#### Your instructions:
Print exactly those lines that run from the beginning of the data to the line bearing "COL = scn.collection", inclusive.

═══ Data provided

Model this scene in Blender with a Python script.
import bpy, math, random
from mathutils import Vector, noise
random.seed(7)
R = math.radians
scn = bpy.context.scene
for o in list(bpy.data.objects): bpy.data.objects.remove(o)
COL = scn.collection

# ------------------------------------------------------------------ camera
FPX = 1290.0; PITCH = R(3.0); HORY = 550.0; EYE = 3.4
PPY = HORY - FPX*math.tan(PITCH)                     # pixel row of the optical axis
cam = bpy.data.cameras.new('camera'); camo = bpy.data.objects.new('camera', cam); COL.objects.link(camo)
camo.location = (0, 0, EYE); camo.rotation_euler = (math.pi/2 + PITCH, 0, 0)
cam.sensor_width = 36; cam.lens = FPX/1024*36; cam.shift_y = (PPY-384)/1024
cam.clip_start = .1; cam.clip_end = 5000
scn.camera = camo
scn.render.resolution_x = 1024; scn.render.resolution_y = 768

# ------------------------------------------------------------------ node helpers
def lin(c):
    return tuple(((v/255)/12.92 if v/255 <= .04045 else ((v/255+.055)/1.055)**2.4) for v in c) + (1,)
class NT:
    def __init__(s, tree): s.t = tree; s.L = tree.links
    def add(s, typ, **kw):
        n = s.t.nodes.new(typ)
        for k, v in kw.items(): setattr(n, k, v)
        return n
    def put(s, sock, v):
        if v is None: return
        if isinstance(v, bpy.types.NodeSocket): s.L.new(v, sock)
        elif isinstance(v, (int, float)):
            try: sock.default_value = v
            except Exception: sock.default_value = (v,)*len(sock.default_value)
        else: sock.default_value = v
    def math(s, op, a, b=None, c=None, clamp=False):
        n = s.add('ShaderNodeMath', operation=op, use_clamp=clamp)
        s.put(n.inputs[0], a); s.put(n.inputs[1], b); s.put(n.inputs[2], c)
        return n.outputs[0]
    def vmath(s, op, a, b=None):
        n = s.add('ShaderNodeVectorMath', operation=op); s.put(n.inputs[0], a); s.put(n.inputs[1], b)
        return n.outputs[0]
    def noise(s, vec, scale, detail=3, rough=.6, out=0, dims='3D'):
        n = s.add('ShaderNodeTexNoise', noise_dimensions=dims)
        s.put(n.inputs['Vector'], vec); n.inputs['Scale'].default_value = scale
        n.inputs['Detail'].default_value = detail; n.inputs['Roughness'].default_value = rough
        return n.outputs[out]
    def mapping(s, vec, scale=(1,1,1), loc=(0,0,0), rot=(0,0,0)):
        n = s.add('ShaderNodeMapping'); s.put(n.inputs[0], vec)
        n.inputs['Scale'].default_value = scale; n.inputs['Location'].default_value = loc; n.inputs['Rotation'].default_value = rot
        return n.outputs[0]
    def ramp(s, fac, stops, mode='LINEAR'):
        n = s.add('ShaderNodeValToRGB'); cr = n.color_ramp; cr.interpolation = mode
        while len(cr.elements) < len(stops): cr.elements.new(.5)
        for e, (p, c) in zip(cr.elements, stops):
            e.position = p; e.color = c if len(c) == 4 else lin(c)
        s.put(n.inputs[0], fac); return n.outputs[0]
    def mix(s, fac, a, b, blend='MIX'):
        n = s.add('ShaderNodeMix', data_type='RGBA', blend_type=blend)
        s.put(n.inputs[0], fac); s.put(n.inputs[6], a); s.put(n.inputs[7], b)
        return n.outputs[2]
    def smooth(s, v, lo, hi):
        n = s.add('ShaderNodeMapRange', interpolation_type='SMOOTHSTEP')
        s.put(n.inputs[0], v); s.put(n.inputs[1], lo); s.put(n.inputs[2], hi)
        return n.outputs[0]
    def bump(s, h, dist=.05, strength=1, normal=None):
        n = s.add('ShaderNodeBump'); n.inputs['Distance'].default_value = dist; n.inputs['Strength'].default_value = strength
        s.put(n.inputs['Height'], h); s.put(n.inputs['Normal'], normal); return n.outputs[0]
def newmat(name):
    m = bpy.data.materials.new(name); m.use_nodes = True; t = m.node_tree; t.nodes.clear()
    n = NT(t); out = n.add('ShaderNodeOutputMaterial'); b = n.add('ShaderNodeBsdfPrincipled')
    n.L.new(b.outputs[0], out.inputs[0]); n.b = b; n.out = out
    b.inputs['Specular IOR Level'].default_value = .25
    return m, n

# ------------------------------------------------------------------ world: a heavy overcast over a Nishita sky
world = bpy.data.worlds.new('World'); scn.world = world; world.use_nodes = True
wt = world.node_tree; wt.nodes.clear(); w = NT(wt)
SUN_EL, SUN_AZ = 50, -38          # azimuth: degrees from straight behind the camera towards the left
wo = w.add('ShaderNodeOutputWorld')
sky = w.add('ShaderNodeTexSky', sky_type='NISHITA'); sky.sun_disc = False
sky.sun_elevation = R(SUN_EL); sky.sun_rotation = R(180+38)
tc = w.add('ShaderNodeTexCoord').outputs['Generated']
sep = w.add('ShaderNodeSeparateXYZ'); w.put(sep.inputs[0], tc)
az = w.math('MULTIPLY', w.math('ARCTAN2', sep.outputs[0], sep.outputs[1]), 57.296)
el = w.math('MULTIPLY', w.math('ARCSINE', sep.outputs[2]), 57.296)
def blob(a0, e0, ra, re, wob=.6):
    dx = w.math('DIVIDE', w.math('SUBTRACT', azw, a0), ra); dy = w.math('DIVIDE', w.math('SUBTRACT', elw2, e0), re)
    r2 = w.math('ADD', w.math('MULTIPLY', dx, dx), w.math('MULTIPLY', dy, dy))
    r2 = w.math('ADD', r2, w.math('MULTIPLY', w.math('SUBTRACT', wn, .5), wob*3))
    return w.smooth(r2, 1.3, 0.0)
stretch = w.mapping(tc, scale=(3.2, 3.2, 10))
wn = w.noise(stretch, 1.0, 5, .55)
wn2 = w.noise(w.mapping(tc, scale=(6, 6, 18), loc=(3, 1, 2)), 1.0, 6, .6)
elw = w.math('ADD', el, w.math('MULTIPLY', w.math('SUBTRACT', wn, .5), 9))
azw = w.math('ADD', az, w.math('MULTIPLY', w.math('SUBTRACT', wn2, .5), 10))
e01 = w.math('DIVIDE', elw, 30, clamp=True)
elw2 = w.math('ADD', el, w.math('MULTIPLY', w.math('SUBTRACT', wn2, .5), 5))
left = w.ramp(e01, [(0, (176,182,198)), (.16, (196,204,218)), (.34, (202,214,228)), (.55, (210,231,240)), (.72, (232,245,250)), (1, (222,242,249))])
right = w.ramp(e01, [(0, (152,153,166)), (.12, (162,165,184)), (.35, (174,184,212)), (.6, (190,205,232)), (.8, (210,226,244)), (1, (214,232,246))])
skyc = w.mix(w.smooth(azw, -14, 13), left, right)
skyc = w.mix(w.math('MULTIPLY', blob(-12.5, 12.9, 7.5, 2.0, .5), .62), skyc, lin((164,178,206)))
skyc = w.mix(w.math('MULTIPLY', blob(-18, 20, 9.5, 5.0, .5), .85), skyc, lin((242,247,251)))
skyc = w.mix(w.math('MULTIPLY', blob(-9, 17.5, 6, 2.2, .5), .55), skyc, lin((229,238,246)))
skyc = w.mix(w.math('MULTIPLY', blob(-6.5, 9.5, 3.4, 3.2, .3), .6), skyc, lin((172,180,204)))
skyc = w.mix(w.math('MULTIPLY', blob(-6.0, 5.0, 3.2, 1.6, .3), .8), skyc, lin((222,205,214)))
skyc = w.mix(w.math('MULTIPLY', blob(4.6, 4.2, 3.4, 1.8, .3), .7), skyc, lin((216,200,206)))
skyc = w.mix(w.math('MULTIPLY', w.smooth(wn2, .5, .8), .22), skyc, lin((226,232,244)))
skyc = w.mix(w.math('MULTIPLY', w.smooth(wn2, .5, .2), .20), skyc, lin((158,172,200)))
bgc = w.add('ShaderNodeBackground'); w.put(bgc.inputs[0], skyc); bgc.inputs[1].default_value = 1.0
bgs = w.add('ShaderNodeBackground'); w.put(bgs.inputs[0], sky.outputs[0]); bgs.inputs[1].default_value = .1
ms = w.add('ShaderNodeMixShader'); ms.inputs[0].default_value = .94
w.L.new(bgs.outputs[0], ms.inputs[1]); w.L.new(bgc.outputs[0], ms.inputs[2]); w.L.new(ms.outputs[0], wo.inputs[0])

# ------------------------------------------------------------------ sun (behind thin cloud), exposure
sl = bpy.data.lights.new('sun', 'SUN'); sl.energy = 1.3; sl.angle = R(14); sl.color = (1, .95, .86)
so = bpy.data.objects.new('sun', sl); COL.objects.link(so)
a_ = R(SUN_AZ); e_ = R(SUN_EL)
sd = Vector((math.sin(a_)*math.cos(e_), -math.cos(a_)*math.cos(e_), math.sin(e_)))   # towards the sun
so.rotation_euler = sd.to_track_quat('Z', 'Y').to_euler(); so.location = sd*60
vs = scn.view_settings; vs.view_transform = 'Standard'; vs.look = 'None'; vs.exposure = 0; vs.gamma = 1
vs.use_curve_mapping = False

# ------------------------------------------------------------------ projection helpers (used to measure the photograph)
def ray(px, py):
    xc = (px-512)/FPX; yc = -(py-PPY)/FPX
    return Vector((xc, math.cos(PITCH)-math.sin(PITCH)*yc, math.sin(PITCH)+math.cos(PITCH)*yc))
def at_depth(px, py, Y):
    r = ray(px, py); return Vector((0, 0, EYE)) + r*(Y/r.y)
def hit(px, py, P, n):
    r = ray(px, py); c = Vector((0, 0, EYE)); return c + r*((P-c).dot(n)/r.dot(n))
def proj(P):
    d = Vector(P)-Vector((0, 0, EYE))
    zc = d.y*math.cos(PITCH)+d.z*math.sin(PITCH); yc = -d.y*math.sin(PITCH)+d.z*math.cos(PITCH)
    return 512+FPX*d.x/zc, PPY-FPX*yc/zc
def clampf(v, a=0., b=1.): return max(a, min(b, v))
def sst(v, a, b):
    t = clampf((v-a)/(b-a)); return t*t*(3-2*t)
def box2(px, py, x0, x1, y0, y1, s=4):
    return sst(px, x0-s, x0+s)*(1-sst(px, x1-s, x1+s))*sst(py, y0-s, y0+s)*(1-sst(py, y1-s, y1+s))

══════

#### Exercise output:
Model this scene in Blender with a Python script.
import bpy, math, random
from mathutils import Vector, noise
random.seed(7)
R = math.radians
scn = bpy.context.scene
for o in list(bpy.data.objects): bpy.data.objects.remove(o)
COL = scn.collection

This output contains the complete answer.